Two apparel factories in Guatemala employing 1250 workers are to remain open after 11th hour collective bargaining between unions and management.

The Guatemalan Government had threatened to sanction the Choi Shin and Cimatextiles factories by annulling their export benefits if management and unions could not remedy documented labour problems in the factories.

Government removal of export benefits would likely have caused the factories to close. The Government said its threat was tied to labour rights violations in the factories, including the antagonistic posture management had maintained towards Sitrachoi and Sitracima - the only independent unions in the Guatemalan apparel industry - since their founding in July 2001.
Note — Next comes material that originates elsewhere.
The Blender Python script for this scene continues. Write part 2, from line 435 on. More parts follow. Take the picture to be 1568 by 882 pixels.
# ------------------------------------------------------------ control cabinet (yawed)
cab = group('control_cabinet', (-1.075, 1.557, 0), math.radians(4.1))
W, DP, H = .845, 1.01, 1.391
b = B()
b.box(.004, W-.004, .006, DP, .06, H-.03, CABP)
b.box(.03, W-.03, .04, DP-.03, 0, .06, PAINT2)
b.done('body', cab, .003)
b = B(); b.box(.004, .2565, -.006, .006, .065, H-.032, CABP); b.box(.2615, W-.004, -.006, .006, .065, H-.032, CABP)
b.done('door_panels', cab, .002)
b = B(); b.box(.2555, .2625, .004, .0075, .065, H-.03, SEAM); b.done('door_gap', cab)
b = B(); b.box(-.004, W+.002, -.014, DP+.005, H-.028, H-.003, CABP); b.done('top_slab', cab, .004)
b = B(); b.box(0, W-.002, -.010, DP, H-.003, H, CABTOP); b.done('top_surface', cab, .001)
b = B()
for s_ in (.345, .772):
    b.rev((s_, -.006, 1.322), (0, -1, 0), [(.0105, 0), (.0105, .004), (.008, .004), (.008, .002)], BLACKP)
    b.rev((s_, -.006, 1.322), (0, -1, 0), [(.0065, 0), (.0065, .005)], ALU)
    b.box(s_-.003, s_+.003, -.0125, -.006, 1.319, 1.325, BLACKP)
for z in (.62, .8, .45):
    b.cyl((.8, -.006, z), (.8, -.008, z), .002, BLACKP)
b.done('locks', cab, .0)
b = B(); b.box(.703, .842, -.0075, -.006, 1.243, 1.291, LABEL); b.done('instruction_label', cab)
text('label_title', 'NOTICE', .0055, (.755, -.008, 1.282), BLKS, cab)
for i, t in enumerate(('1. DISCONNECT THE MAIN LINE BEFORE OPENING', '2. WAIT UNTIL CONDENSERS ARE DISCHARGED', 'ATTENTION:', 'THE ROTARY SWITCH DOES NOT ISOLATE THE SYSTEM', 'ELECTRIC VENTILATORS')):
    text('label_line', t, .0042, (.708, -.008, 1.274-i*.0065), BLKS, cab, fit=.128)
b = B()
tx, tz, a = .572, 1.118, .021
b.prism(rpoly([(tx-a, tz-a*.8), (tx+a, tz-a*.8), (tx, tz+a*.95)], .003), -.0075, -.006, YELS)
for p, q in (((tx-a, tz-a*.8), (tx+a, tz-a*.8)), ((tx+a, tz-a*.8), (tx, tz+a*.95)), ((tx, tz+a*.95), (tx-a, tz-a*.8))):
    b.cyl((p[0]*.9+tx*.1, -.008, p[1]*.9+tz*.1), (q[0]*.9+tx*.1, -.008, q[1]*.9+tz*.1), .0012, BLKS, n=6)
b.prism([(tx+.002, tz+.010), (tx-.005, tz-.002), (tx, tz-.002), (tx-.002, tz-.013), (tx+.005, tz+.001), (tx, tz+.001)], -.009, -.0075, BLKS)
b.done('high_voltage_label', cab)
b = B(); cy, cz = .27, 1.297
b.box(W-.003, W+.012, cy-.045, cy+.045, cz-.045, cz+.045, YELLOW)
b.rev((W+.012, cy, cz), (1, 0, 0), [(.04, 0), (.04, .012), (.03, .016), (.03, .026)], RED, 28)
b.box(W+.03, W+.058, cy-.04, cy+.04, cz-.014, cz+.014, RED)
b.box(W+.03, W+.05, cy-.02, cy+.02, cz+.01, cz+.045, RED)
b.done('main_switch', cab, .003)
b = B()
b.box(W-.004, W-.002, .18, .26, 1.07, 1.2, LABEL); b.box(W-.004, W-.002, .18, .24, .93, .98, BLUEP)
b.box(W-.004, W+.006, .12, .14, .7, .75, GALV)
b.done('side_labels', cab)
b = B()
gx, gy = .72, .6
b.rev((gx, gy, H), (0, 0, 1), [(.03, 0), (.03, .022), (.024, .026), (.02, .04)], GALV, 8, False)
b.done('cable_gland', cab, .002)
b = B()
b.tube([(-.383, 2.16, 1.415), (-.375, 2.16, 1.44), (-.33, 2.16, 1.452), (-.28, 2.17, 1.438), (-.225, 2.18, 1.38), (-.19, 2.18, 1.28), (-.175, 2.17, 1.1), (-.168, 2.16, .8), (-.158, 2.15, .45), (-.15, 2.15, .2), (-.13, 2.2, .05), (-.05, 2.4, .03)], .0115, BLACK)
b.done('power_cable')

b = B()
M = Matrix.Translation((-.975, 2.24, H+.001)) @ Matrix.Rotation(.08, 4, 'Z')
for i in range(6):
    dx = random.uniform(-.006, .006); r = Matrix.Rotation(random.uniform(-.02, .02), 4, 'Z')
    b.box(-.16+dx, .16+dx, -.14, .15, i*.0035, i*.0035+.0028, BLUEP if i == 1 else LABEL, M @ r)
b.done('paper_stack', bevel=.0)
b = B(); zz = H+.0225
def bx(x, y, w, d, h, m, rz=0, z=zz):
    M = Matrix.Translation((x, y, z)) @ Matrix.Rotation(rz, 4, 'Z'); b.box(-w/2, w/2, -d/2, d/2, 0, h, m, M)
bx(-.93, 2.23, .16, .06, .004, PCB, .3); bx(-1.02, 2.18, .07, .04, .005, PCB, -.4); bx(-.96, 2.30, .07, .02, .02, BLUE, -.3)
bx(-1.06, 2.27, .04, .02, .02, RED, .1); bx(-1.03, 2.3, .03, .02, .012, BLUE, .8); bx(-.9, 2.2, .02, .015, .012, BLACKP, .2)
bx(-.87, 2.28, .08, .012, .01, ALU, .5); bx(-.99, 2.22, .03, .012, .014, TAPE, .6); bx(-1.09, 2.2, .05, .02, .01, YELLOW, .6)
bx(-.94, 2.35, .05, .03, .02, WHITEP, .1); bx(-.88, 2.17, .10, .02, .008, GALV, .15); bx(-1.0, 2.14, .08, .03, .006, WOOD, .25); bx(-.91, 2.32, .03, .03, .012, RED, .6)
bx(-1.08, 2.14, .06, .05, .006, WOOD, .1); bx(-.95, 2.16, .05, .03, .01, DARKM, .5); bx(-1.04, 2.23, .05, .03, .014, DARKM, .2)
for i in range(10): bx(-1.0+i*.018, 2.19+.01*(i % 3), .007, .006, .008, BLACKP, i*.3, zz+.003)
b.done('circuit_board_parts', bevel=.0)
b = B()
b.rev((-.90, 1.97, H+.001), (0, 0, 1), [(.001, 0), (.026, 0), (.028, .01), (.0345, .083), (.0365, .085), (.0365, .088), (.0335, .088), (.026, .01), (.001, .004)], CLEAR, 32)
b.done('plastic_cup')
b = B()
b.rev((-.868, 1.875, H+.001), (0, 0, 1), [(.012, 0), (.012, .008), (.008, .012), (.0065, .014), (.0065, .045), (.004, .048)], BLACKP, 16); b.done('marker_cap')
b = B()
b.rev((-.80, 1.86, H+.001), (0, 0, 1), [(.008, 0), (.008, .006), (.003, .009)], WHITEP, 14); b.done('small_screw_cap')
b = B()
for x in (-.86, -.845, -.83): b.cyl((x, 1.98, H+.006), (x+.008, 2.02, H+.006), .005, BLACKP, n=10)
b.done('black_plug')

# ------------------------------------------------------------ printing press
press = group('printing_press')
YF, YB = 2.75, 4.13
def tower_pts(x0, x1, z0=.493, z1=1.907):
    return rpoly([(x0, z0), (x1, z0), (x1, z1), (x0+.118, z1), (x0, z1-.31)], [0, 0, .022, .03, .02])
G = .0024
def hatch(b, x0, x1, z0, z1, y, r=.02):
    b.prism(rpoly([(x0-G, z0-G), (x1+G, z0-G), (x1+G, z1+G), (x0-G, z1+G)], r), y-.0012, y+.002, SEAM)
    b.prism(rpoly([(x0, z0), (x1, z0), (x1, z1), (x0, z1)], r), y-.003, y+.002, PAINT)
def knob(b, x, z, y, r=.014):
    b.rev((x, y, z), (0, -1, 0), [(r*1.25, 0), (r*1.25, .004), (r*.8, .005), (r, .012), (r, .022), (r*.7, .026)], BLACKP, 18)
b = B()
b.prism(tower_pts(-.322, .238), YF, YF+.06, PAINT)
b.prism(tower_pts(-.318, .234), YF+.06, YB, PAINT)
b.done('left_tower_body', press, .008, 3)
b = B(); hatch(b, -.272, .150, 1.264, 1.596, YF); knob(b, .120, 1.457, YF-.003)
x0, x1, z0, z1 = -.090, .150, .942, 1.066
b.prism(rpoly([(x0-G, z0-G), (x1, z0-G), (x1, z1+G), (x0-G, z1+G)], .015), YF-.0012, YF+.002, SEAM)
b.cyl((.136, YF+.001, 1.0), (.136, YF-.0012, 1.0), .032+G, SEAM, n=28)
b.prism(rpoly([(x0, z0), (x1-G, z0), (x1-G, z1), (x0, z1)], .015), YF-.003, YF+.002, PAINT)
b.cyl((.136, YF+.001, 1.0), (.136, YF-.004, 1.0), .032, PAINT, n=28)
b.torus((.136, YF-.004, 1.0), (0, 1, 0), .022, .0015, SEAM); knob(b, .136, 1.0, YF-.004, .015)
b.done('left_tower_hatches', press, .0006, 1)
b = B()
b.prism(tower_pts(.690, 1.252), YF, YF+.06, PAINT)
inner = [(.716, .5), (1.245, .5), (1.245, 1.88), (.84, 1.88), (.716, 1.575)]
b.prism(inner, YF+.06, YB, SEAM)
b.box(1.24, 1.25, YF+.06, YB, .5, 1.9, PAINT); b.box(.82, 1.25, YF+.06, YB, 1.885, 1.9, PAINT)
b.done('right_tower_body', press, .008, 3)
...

The factories, which are owned by the Korean company Choi & Shins, produce garments for Liz Claiborne. As a Fair Labor Association participating company, Liz Claiborne holds contractors in its supply chain accountable to the FLA's Code of Conduct, which lists worker protections including the right to form a union and bargain collectively.

In June 2003, workers at the factories took their complaints directly to the FLA, alleging that management continued to violate their freedom of association rights despite previous mediation efforts.

FLA staff and Liz Claiborne representatives moved quickly to help bring management to the negotiating table and to prevent government sanctions.

Also helping to ensure that these negotiations were successful were the International Textile, Garment, and Leather Workers Federation (ITGLWF), the Guatemalan union FESTRAS, and the US-based advocacy group US/LEAP.